Fiquei sabendo, por acaso, que
um amigo meu, o artista britânico
Brian Clarke, estava dando assessoria a Larry Silverstein e sua
equipe de arquitetos, aconselhando-os sobre o que poderia ser feito no local. Falei com Clarke, descrevendo minha idéia; ele gostou
e disse que a passaria para a frente. Desde então não tive nenhuma
notícia, mas agora leio que, nas
palavras de um órgão de imprensa, "quase todos os projetos apresentados incluem uma torre memorial primeiro sugerida por arquitetos a serviço do arrendatário
do WTC, Larry Silverstein, que seria pelo menos tão alta quanto os
edifícios derrubados, de 110 andares, e teria mais de 40 andares de
espaço vazio e transparente em
sua parte superior". Estou ao
mesmo tempo espantado, gratificado e perplexo. Tentei descobrir
se esta é, de fato, uma versão de
minha idéia original, mas até agora não tive resposta.
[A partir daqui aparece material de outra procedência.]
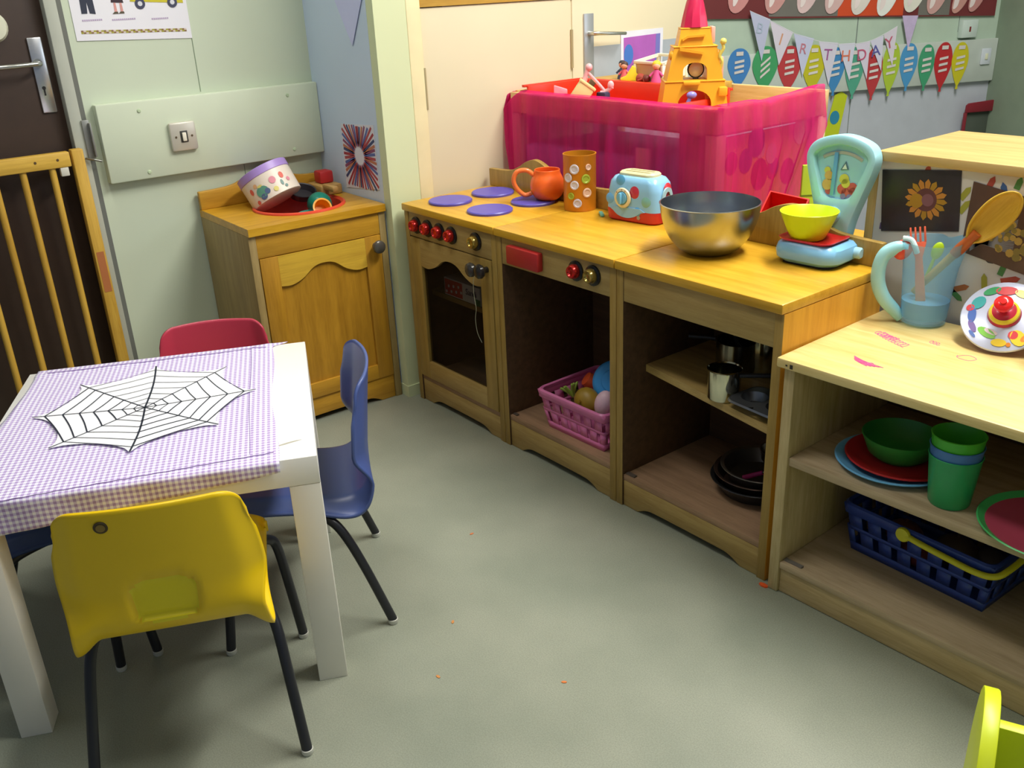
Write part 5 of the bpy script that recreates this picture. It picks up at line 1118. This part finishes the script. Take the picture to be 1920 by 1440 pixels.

Em última
análise, porém, não importa de
quem foi a idéia. Ainda acho que é
boa e ainda a recomendo a todas
as partes envolvidas.
O que importa mais é que seja
feita rapidamente uma escolha
quanto à natureza do que se pretende: queremos criar uma necrópole ou uma fênix? Me atrevo a
sugerir que os homens e mulheres
laboriosos que estavam trabalhando no momento em que a
morte chegou voando pela janela
seriam melhor representados pela
recriação de um ambiente de trabalho espetacular, pela regeneração da cidade que amavam. Certamente isso seria um memorial
mais belo do que qualquer estátua, coluna ou átrio no céu, repleto de luz: a visão da área da Baixa
Manhattan com toda sua energia
e seu dinamismo de antes, de Nova York olhando, como sempre
fez, para o futuro, e não para o
passado.
Salman Rushdie, 54, escritor britânico
de origem indiana, é autor de "Os Versos
Satânicos", "O Último Suspiro do Mouro"
e "Fury" (ainda sem título em português), entre outros livros.